--- START MATERIAL SHOWN ---
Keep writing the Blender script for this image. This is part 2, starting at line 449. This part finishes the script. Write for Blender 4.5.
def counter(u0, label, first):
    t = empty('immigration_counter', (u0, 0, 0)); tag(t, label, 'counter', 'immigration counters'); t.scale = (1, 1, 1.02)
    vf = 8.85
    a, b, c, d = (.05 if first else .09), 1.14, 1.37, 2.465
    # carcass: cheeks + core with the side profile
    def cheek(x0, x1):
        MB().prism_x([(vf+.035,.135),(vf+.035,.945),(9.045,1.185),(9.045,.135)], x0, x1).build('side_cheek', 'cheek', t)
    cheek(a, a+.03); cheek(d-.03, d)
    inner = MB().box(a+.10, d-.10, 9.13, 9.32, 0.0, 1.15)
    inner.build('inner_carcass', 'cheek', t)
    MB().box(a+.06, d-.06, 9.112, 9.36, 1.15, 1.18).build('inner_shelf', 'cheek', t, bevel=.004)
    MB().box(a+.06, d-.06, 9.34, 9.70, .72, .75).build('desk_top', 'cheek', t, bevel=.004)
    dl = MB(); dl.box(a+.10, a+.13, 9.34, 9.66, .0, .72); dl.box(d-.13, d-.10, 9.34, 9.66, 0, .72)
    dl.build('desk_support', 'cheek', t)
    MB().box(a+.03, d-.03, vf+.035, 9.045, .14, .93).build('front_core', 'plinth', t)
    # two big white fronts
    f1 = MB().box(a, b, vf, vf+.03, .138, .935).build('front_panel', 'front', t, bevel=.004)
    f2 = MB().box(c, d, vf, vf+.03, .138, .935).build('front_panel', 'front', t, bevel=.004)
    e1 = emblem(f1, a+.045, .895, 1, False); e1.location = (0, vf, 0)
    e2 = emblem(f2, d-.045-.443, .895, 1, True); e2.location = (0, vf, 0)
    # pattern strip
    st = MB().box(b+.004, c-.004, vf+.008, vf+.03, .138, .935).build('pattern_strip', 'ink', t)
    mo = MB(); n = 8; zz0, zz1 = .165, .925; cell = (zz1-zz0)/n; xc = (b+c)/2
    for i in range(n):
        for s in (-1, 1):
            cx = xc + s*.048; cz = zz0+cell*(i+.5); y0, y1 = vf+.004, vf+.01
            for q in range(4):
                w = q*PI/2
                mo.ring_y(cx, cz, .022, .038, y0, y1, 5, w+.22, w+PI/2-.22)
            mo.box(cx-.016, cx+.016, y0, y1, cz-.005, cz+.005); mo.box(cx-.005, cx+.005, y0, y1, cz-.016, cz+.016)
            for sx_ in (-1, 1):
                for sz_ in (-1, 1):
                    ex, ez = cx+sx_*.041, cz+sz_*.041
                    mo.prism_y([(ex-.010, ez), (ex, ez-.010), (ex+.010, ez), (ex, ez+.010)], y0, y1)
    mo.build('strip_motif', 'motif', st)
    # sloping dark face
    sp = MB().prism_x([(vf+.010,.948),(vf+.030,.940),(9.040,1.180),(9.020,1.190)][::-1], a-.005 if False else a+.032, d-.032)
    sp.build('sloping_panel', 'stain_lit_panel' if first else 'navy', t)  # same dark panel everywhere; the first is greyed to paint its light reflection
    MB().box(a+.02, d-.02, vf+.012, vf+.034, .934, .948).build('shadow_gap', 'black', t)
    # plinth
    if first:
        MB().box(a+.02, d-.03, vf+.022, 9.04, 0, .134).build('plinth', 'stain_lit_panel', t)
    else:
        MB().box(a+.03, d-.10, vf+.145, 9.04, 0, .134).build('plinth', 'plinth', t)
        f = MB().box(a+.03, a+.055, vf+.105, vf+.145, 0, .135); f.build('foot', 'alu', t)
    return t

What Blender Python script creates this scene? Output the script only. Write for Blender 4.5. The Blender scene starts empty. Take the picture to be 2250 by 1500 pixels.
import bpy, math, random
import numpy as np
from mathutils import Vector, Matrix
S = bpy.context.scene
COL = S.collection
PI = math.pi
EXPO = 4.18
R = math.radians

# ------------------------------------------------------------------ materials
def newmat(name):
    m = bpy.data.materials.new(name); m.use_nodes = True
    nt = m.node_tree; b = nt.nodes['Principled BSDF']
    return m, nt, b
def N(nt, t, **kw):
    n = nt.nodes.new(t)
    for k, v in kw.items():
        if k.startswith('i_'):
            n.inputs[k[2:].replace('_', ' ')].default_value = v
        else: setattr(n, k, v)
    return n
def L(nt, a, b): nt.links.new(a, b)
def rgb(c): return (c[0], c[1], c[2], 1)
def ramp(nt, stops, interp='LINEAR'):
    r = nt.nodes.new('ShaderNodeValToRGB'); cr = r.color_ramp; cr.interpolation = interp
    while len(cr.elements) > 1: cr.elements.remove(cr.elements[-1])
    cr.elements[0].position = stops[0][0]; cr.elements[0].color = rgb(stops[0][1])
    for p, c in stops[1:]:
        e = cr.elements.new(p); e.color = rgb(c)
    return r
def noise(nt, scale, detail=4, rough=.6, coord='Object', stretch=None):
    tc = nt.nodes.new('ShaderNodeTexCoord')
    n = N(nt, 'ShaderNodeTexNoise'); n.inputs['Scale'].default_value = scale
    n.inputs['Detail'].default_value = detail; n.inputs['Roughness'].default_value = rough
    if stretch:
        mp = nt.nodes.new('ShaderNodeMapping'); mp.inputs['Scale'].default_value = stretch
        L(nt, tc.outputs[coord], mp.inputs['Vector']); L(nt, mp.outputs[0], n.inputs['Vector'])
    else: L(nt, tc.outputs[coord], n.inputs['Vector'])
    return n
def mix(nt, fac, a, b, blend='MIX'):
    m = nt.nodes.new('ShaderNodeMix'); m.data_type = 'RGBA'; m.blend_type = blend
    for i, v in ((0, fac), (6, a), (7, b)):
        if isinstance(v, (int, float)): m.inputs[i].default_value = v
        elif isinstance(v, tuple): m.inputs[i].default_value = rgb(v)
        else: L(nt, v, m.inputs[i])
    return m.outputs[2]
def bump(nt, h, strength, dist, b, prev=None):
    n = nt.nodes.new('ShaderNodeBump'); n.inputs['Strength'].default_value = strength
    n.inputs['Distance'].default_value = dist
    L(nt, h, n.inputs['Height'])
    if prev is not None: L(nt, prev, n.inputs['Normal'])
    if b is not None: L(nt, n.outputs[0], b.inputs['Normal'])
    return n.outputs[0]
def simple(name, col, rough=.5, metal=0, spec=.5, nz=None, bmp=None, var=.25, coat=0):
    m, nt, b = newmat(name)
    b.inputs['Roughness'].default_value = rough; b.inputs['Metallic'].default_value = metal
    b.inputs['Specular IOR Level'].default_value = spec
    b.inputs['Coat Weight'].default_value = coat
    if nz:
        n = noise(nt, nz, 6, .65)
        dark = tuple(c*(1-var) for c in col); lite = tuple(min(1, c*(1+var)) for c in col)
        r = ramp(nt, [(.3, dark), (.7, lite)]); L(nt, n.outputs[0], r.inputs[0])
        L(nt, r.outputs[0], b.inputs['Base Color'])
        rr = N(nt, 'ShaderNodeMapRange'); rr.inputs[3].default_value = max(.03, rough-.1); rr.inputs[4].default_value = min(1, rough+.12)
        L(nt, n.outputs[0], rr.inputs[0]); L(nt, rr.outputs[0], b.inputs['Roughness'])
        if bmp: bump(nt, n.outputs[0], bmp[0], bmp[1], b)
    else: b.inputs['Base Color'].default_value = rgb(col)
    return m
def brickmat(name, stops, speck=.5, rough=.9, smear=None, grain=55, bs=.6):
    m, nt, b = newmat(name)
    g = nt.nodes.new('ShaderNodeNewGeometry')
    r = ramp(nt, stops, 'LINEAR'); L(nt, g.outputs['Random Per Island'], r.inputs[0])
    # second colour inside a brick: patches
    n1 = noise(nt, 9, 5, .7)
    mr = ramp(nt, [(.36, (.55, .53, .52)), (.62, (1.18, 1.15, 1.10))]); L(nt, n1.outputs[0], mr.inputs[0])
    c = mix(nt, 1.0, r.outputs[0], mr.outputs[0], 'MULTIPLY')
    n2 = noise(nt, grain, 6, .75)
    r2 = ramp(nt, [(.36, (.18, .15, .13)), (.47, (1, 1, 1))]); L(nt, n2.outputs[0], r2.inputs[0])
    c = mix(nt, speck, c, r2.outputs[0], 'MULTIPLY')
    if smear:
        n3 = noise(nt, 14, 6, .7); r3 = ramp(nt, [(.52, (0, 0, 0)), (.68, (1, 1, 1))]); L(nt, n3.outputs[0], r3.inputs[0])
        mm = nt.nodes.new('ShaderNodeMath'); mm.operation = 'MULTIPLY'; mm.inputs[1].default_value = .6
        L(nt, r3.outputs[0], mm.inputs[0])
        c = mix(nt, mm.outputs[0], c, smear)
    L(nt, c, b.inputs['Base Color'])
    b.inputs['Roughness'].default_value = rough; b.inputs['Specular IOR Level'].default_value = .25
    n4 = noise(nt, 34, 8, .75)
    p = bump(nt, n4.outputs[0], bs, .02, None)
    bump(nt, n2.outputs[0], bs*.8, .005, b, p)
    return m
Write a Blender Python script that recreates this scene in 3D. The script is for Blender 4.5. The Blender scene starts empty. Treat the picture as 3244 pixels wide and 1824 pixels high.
--- END MATERIAL SHOWN ---
▸ **SHORT PROBLEM**: Above are the entries. Quote exactly the lines from the one bearing "What Blender Python" through the one bearing "R = math.radians".

▸ **FINISHED TASK**:
What Blender Python script creates this scene? Output the script only. Write for Blender 4.5. The Blender scene starts empty. Take the picture to be 2250 by 1500 pixels.
import bpy, math, random
import numpy as np
from mathutils import Vector, Matrix
S = bpy.context.scene
COL = S.collection
PI = math.pi
EXPO = 4.18
R = math.radians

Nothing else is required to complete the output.